AntwortenLöschenDaraus resultiert, dass ich deinem Post nur eingeschränkt zustimmen mag.
Vorweg: Ich halte es für sehr wichtig, dass man seine Wege und Ausrichtungen jederzeit kritisch überprüft um festzustellen, was funktioniert und was nicht.
Daher empfinden ich deinen Post auch als wertvoll, um die eigenen Gedanken zu sortieren.
Dein Ansatz: Wir können Enzyklopädie erstellen, alles andere können wir nicht oder nur durchschnittlich und sollten es daher lassen.
Mit diesem Ansatz vergisst du aber, dass wir auch nicht vom ersten Tag an "Enzyklopädie machen" konnten. Das war und ist ein bisweilen sehr schmerzhafter Lernprozess.
Ich sehe daher nicht, dass wir uns nicht auch in verwandten Bereichen und entwickeln und mit der Zeit auch verdammt gut werden können.

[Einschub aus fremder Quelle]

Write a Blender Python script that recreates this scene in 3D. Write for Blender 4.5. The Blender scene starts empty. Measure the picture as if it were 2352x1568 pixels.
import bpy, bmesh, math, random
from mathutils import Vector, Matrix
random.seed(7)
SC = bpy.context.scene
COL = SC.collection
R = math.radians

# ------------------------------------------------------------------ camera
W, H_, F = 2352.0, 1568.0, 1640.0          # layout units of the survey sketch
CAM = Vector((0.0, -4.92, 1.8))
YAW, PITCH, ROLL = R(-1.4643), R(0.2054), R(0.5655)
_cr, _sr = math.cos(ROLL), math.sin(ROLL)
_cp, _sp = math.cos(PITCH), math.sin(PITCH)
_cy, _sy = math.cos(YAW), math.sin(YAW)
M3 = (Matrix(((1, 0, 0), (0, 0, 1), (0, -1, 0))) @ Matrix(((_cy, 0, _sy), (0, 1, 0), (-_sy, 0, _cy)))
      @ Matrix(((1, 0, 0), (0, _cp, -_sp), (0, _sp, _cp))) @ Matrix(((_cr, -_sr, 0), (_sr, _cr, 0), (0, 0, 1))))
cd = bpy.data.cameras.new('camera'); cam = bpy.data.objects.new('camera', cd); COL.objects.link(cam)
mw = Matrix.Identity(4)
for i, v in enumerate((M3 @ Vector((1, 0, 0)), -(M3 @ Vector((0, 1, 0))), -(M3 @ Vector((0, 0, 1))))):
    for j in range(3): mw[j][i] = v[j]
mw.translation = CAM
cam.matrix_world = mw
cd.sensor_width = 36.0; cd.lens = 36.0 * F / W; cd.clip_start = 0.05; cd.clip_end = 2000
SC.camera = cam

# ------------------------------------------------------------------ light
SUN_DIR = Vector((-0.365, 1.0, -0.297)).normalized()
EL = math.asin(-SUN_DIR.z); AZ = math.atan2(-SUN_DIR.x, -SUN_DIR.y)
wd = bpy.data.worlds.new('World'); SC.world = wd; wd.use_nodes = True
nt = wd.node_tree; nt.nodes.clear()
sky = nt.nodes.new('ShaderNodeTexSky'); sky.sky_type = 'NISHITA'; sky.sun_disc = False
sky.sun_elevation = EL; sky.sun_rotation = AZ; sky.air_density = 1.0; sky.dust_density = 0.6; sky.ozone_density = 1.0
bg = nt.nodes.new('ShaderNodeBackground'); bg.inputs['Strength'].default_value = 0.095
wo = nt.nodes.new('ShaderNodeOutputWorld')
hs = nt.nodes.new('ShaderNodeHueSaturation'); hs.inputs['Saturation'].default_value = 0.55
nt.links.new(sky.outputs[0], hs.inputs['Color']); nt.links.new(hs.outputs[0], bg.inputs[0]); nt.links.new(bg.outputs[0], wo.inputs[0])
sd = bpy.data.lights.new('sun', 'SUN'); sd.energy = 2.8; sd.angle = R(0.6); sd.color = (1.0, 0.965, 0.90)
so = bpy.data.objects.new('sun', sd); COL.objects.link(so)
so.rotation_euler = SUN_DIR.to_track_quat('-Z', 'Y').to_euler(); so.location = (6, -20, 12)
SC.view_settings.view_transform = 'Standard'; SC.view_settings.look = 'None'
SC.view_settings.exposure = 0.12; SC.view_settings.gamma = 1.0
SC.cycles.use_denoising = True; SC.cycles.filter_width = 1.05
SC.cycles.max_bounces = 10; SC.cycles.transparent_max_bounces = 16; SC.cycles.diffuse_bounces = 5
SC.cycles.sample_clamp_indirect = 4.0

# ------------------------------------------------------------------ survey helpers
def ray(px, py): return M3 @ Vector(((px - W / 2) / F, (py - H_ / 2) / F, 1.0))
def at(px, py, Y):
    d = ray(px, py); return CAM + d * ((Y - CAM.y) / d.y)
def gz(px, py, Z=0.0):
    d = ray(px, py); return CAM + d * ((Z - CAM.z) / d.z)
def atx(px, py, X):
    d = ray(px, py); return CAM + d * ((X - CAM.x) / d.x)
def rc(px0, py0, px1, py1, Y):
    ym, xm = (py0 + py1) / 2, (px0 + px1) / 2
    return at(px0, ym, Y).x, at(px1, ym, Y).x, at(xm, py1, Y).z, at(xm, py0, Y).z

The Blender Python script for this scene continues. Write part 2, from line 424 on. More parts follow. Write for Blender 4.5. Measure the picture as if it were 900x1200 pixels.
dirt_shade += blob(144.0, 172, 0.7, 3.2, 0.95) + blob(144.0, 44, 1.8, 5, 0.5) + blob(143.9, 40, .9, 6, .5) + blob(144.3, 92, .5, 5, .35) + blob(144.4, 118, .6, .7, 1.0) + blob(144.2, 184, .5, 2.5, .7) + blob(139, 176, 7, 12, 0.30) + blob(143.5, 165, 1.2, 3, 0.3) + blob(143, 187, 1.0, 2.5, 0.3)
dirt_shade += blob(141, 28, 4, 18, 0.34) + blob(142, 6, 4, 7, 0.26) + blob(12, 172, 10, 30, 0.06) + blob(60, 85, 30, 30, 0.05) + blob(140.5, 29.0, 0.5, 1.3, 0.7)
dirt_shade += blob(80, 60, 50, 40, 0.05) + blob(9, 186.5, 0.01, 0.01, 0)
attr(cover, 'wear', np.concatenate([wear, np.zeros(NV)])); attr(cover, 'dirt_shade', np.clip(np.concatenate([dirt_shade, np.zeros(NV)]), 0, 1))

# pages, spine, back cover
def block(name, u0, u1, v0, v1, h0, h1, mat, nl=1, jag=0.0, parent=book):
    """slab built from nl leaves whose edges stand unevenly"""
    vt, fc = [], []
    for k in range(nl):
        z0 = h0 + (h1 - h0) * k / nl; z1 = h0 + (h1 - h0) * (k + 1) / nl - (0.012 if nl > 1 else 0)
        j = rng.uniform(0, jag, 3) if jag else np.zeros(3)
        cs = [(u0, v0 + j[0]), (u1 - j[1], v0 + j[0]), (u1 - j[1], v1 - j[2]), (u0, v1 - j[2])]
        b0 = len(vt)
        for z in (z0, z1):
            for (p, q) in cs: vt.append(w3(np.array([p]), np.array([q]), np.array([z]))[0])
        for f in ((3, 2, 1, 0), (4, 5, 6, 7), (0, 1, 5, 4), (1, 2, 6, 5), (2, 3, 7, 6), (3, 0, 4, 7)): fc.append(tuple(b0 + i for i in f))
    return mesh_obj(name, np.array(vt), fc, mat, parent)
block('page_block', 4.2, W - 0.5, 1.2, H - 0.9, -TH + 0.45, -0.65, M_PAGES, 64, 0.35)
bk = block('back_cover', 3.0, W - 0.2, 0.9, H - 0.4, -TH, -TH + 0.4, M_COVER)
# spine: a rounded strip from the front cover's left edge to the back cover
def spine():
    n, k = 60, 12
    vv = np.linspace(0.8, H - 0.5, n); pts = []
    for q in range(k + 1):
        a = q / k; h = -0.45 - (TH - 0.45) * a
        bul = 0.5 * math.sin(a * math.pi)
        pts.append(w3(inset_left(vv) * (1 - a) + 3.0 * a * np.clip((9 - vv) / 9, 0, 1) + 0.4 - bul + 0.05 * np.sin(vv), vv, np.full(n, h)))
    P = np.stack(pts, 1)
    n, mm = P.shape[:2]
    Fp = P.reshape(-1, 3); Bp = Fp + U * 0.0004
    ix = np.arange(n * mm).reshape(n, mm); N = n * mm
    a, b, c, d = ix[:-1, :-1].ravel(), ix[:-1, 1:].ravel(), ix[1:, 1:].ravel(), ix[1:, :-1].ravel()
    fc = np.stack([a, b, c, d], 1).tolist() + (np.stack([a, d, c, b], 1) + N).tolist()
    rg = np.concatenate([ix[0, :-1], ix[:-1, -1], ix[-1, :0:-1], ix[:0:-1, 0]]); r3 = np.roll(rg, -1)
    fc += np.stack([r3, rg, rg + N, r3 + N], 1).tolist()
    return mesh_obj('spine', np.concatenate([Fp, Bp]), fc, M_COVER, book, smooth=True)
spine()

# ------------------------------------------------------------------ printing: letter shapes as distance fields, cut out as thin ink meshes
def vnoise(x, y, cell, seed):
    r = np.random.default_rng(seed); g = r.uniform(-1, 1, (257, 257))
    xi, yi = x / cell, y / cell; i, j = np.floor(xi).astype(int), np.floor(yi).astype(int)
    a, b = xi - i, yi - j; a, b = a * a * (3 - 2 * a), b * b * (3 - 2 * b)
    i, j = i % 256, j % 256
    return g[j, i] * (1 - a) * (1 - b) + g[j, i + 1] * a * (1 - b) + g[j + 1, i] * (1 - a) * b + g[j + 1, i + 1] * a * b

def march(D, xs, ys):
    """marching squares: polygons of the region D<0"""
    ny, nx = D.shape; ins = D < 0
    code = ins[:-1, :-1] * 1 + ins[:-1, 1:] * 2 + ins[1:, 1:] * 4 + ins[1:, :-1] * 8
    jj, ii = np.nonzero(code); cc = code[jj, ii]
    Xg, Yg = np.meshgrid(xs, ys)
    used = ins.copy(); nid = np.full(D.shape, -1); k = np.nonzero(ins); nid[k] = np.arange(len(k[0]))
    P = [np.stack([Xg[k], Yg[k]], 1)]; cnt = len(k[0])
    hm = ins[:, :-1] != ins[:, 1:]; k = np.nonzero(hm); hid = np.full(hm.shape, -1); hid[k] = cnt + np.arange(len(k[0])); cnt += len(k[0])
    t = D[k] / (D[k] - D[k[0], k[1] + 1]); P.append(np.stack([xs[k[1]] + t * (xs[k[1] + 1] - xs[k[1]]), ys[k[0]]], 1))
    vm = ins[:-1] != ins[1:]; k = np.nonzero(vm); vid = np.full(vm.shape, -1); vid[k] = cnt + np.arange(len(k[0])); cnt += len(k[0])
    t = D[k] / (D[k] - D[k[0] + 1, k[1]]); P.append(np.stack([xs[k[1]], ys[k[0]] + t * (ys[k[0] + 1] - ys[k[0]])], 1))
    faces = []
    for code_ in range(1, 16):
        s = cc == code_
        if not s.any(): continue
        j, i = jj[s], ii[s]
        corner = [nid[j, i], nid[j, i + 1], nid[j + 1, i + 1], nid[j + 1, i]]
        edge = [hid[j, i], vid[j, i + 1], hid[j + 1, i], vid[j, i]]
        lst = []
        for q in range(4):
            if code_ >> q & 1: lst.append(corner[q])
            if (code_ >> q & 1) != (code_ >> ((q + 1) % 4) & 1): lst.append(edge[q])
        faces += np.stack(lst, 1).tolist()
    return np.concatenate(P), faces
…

Beispiel OER: Wir stehen hier, zusammen mit den Lehrern, noch ziemlich am Anfang, aber ich halte den Bereich für sehr wichtig, es sind viele Verknüpfungen zur Wikipedia und zum Freien Wissen da. Zusammen mit Pädagogen können wir sicherlich viel für freies Lern-/Lehrmaterial in den nächsten Jahren erreichen.
Beispiel Lobbying für Freie Lizenzen: Auch wenn du sagst, dass "Freie Lizenzen nicht alles" seien, so sind sie doch die rechtliche Basis unserer Arbeit. Wikipedianer haben sich im Laufe der Jahre ein enormes Wissen im Urheberrecht angeeignet. Dieses sollte durchaus genutzt werden, um den Gedanken der Freien Lizenzen auch in die Politik und Gesellschaft zu tragen, wovon schließlich auch wieder Wikipedia profitieren kann.
Fazit: Ich plädiere dafür, in diesen und anderen Bereichen einfach noch besser zur werden als der Durchschnitt, damit schlussendlich das Freie Wissen davon profitieren kann.
So, das ist jetzt vor dem Frühstück länger geworden als ich dachte. Mahlzeit.
Fürs Protokoll: Der vorstehende Kommentar von vor dem Frühstück ist von mir. Keine Ahnung was beim Senden schief gegangen ist. Raimond.